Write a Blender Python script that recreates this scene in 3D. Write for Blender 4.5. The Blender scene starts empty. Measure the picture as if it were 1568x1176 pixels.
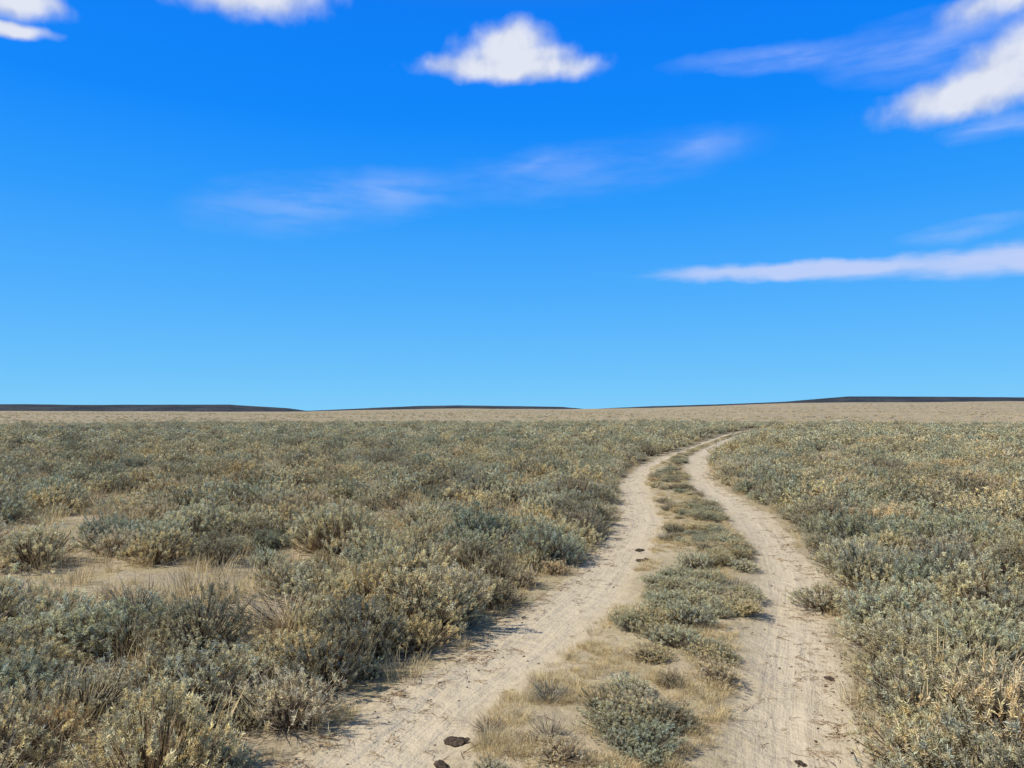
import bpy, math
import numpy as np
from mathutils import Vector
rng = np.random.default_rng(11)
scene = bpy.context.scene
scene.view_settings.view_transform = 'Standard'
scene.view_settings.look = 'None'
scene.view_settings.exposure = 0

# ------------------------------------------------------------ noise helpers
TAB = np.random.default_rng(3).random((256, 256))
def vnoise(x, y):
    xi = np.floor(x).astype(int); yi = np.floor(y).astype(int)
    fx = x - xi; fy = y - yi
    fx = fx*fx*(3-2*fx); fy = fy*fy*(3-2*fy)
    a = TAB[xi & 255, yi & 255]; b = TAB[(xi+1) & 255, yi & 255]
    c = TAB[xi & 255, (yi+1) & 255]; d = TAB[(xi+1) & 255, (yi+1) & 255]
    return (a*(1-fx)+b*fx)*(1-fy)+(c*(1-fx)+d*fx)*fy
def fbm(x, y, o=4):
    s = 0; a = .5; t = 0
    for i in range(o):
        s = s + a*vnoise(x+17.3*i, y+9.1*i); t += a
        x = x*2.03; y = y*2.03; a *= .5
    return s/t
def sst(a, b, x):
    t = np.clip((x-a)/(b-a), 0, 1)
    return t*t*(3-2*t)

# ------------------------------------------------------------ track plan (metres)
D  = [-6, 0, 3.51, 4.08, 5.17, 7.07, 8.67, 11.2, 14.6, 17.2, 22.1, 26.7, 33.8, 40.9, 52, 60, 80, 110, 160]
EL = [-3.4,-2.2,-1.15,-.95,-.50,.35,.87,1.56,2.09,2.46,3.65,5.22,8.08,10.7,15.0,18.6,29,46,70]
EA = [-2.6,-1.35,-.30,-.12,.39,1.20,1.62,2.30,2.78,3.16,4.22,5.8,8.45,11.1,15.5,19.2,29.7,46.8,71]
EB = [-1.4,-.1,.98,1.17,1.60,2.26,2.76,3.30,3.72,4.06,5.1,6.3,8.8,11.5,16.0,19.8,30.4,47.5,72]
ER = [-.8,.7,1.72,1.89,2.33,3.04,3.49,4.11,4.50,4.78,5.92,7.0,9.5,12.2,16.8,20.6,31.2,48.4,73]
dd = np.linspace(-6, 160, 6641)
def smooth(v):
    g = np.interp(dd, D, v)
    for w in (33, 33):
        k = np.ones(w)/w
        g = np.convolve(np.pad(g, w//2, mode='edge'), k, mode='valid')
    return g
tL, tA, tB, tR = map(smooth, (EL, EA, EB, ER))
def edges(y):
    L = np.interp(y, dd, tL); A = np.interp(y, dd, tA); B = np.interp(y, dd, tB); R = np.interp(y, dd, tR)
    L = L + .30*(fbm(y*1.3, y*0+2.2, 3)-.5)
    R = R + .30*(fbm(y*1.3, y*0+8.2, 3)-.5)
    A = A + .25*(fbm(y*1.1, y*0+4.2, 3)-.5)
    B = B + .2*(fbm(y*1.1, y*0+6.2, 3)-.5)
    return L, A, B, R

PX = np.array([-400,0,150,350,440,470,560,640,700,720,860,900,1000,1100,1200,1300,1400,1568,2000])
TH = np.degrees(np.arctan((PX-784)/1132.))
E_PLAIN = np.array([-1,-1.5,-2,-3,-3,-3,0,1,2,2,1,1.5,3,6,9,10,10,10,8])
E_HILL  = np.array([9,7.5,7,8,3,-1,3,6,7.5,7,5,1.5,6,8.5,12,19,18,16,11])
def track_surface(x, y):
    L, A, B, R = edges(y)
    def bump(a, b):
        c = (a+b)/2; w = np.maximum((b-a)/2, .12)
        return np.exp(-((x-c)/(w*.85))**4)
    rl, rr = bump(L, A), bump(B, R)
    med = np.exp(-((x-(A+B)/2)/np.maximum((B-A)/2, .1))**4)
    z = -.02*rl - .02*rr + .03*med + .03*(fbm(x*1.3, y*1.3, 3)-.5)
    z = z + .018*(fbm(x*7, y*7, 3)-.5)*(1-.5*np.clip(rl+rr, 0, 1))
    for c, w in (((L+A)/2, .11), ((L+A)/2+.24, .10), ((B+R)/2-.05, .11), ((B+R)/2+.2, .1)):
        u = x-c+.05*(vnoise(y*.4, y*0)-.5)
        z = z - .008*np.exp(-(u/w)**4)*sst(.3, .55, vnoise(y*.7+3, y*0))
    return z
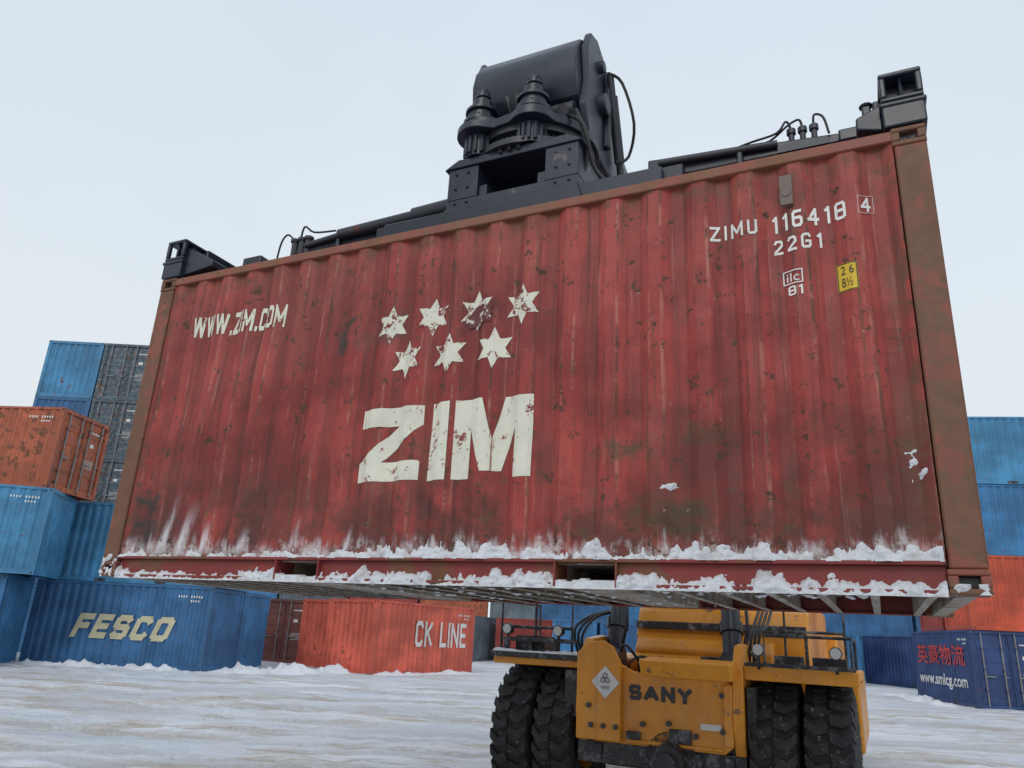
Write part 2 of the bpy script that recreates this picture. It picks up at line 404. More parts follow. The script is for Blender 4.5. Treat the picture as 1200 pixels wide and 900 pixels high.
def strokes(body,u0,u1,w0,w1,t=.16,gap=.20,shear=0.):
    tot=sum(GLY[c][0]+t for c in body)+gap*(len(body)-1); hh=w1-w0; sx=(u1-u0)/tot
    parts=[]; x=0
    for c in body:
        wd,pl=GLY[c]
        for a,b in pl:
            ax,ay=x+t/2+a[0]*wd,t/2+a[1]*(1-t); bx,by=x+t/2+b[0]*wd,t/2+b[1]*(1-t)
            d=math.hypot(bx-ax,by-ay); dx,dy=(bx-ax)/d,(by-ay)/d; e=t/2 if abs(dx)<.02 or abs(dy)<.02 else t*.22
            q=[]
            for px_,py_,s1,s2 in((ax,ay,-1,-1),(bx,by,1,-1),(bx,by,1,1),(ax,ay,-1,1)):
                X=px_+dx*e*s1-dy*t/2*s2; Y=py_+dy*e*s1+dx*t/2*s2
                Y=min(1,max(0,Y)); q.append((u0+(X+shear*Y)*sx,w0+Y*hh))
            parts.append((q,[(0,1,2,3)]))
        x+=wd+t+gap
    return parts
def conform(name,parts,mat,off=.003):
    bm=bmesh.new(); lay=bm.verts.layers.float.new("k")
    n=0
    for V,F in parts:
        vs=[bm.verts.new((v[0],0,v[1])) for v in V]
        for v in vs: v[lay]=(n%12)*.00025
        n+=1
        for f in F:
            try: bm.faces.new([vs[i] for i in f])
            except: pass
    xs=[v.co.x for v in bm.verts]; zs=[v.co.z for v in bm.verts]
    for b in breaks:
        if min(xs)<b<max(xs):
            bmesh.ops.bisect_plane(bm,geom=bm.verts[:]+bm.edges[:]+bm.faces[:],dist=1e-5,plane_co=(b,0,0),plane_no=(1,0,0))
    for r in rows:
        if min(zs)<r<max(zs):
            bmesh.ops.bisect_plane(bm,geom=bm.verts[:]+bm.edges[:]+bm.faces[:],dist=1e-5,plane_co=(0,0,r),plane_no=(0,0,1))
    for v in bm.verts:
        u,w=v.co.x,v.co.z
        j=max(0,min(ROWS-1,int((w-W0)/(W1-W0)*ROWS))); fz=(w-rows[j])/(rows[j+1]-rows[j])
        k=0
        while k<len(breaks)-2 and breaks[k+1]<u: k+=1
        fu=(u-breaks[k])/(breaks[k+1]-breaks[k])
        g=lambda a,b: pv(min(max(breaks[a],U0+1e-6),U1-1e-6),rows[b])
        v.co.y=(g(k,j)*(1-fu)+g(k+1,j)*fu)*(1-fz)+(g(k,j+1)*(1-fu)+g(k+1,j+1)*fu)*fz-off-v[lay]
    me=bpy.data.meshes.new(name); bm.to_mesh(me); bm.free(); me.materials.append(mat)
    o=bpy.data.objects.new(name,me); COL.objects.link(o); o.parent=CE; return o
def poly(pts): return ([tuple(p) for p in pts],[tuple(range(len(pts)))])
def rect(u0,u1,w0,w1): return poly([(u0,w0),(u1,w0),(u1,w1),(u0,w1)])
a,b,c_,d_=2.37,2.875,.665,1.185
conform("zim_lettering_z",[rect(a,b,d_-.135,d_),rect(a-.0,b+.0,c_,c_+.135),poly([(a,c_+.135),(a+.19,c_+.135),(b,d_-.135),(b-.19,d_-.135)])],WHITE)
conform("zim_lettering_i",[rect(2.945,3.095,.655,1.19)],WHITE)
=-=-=
* [Work to be completed]
Check each line above for the string "script" and report how many lines have it, giving only the number.

* [Solution to the problem]
2